Other people’s behaviour

A long while ago I read a meme on Instagram or Facebook that said something along the lines of, “Once you start to see people’s behaviours as an extension of themselves rather than a reflection of you, you start to live”, or something like that. It was social media, so I moved past it to the next video of a laughing goat or nodding cats. 🙂

But to my surprise, the words stuck. They help guide me when I am hurt, confused or frustrated by someone’s response to something I have done or said. When there is a perceived absence of logic, or justification for someone’s behaviour, it helps to understand that it may have absolutely nothing to do with me as a person.

Then, just last week I came across the below quote from a book called “Leadership on the line: Staying alive through the dangers of leading” by Ronald A Heifetz and Marty Linsky (2017). They manage to articulate, much more thoroughly than a random meme, how I need to remember it isn’t always about me. When a situation feels terrible, and I am unable to connect with the person I am talking to, I tend to internalise it and make myself analyse it over and over and over and over………. Well, you get the gist.

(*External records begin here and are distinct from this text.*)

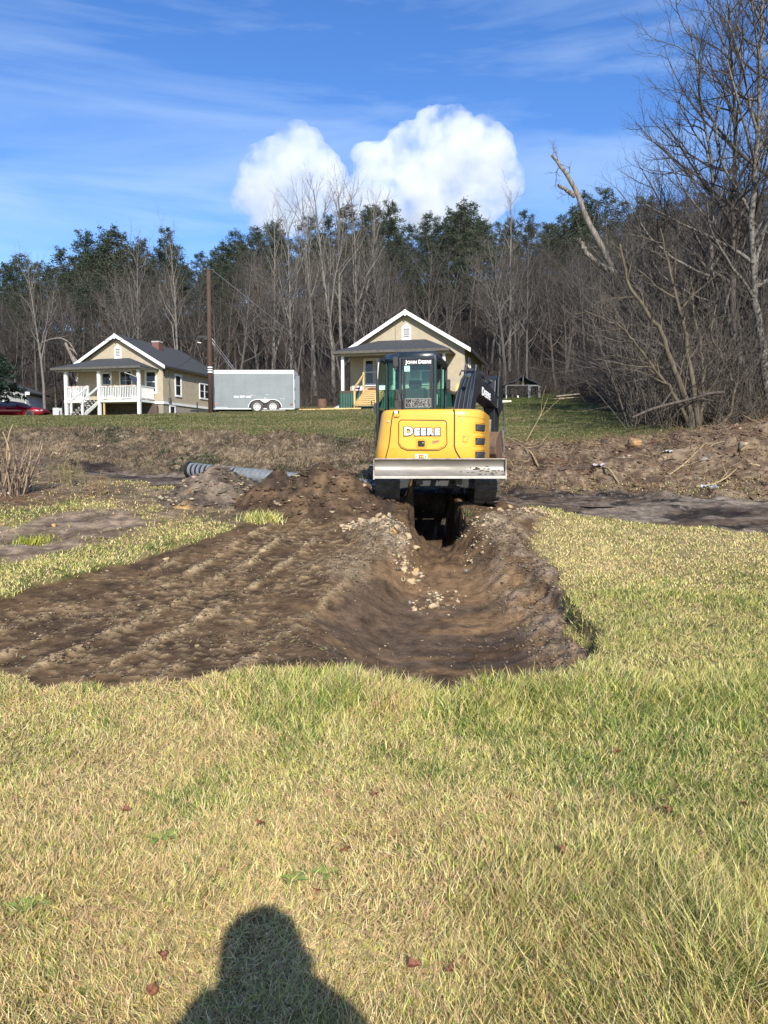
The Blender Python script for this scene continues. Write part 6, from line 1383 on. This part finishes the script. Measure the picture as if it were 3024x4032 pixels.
# the upper lawn
x, y = sample(g, 230000, 17.5, 62, .6, .56, 2); d, m = grass_density(x, y); k = g.random(len(x)) < d * (1 - m['bank']); x, y = x[k], y[k]
n1 = fbm(x * .22, y * .5, 77); n2 = fbm(x * .9, y * .9, 78); rt = sst(3, 9, x)
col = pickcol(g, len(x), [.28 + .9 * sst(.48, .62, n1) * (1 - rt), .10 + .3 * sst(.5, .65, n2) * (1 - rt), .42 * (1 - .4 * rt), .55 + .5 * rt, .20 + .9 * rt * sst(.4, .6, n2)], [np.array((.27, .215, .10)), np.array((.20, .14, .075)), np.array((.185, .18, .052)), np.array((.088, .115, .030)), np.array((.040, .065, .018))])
blades('lawn_grass', x, y, .055 * (.7 + .7 * n2), .010 + .00075 * y, 705, lean=(.2, 1.2), colour=col)
# stray blades and roots lying on the dug soil
x, y = sample(g, 60000, 4.9, 12.5, 1.0, .58, .6); d, m = grass_density(x, y); nn = fbm(x * 1.6, y * 1.6, 79); k = g.random(len(x)) < np.maximum(m['dig'], m['patch']) * sst(.46, .70, nn) * .40 * (1 - .75 * sst(-.5, .3, x) * sst(1.4, .9, x)); x, y = x[k], y[k]
col = pickcol(g, len(x), [np.full(len(x), .6), np.full(len(x), .3), np.full(len(x), .3), np.full(len(x), .05)], [np.array((.34, .27, .17)), np.array((.22, .16, .10)), np.array((.15, .11, .07)), YEL])
blades('loose_straw', x, y, .05 + 0 * x, .0042 + .0006 * y, 706, lean=(1.0, 1.6), colour=col, sink=-.008)
# sod tufts standing proud
def tuft(px, py, n, L, sp_, lab, seed, cols=(YEL, STRAW, GRN)):
    p = gp(px, py); g = np.random.default_rng(seed); x = p[0] + g.normal(0, sp_, n); y = p[1] + g.normal(0, sp_ * .7, n)
    c = pickcol(g, n, [np.full(n, 1.)] * len(cols), list(cols)); o = blades('grass_tuft', x, y, L + 0 * x, .010 + 0 * x, seed, lean=(.1, .8), colour=c); del o['kind']; tag(o, lab, 'grass tuft')
tuft(1035, 2055, 700, .17, .13, 'yellow green grass tuft left standing between the mound and the tracked soil', 721)
tuft(930, 1950, 420, .15, .16, 'green grass tuft at the foot of the gravelly mound', 722, (GRN, YEL, DKG))
tuft(1838, 2045, 90, .13, .05, 'dark green tuft hanging on the right lip of the trench', 723, (DKG, DKG, BRN))
tuft(130, 2125, 300, .12, .12, 'yellow flowering low weed on the bare patch at the left', 724, (np.array((.5, .42, .04)), YEL, GRN))

# ------------------------------------------------------------------ clods, stones, rubble
M_CLOD = mat_col('soil_clods', rough=.95, namt=.35, nscale=60, spec=.15)
ICO_V = None
def ico(sub=1):
    bm = bmesh.new(); bmesh.ops.create_icosphere(bm, subdivisions=sub, radius=1); v = np.array([p.co[:] for p in bm.verts]); f = np.array([[q.index for q in a.verts] for a in bm.faces]); bm.free(); return v, f
IV, IF = ico(1); IV = IV * (1 + np.random.default_rng(2).normal(0, .16, (len(IV), 1)))
def clods(name, x, y, r, col, seed, sink=.45, m=M_CLOD):
    g = np.random.default_rng(seed); n = len(x); z = H(x, y)
    s = r[:, None, None] * (1 + g.normal(0, .27, (n, len(IV), 1))) * np.stack([g.uniform(.6, 1.5, n), g.uniform(.6, 1.5, n), g.uniform(.35, .8, n)], 1)[:, None, :]
    V = IV[None] * s; V[:, :, 0] += x[:, None]; V[:, :, 1] += y[:, None]; V[:, :, 2] += (z + r * (.6 - sink))[:, None]
    F = (IF[None] + (np.arange(n) * len(IV))[:, None, None]).reshape(-1, 3)
    return tag(link(name, npmesh(name, V.reshape(-1, 3), tris=F, col=np.repeat(col, len(IV), 0), mat=m)), kind='stuff')
x, y = sample(g, 200000, 4.9, 13.4, 1.0, .56, .4); HHs, ms_, gg_ = ground(x, y); lum = fbm(x * 2, y * 2, 81)
pk = ms_['dig'] * np.clip(gg_['loose'] * .38 + gg_['area'] * (gg_['ridge'] * .50 + gg_['bar'] * .16 + .006) + sst(.03, .12, gg_['berm']) * .6 + .006, 0, 1); k = g.random(len(x)) < pk; x, y = x[k], y[k]
r = (.004 + .011 * g.random(len(x)) ** 3.4 + .0003 * y)
c = pickcol(g, len(x), [np.full(len(x), .42), np.full(len(x), .55), np.full(len(x), .12)], [np.array((.135, .096, .062)), np.array((.215, .162, .105)), np.array((.06, .044, .034))])
clods('soil_clods', x, y, r, c, 741)
yb_ = g.uniform(13.5, 24, 60000); xb_ = g.uniform(-.6, .62, 60000) * yb_; mb = masks(xb_, yb_); k = g.random(len(xb_)) < mb['bank'] * (.03 + .22 * mb['right']) + mb['road'] * .25 + mb['weedy'] * .05 + mb['patch'] * .1; xb_, yb_ = xb_[k], yb_[k]
rd_ = masks(xb_, yb_)['road'][:, None]; c = pickcol(g, len(xb_), [np.full(len(xb_), .5), np.full(len(xb_), .35), np.full(len(xb_), .05)], [np.array((.16, .108, .068)), np.array((.085, .055, .038)), np.array((.32, .26, .19))]); c = c * (1 - rd_) + (np.array((.07, .062, .056)) * g.uniform(.4, 2.2, (len(xb_), 1))) * rd_
clods('bank_clods', xb_, yb_, (.014 + .045 * g.random(len(xb_)) ** 3) * (1 - .55 * rd_[:, 0]), c, 742)
# roots, bark and twigs torn out along the right bank
def litter(name, n, fn, L0, L1, r, m, seed):
    g = np.random.default_rng(seed); x, y = fn(g, n); z = H(x, y); lst = []
    for i in range(len(x)):
        a = g.uniform(0, 6.28); L = g.uniform(L0, L1); q, rad = limb(g, (x[i], y[i], z[i] + .01), (math.cos(a), math.sin(a) * .8, g.normal(.05, .22)), L, r * g.uniform(.4, 1.4), 4, .25, -.03, .4)
        zz = H(q[:, 0], q[:, 1]); q[:, 2] = np.maximum(q[:, 2], zz + .008); lst.append((q, rad))
    V, Q = tubes(lst, 3); return tag(link(name, npmesh(name, V, quads=Q, mat=m)), kind='stuff')
def f_bank(g, n):
    y = g.uniform(14.2, 20.5, n); x = g.uniform(1.2, .6 * 20, n); m = masks(x, y); k = (g.random(n) < m['bank']) & (x < .62 * y); return x[k], y[k]
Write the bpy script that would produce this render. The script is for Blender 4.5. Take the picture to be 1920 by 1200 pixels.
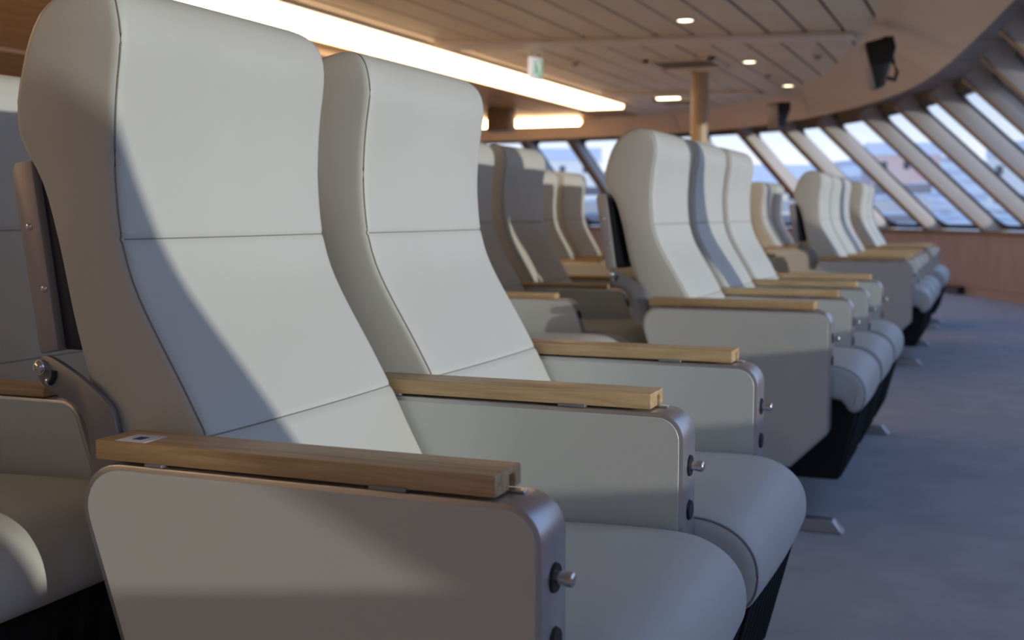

“It is easy to confuse yourself with the roles you take on in your organisation and community. The world colludes in the confusion by reinforcing your professional persona. Colleagues, subordinates, and bosses treat you as if the role you play is the essence of you, the real you…Confusing role with self is a trap. Even though you may put all of yourself into your role – your passion, values, and artistry – the people in your setting will be reacting to you, not primarily as a person, but as the role you take in their lives. Even when their responses to you seem very personal, you need to read them primarily as reactions to how well you are meeting their expectations. In fact, it is vital to your own stability and peace of mind that you understand this, so that you can interpret and decipher people’s criticism before internalizing it.” (Heifetz and Linksy, 2017, 187-188).

Instead, if you can take a step back and realise that the person might just be responding to the role you are in, not the person you are, you’ll probably A) feel heaps better and B) be able to see things more objectively. That’s a double win in my books!

So this weeks’ PD is a recommendation of the above book. Maybe it’s available at your local library?  Or you can buy it as an eBook, and audible book as well as a hard cover.

P:S: I found that original quote from Social Media. Not quite the way I remember it, but hey, who remembers everything they read right?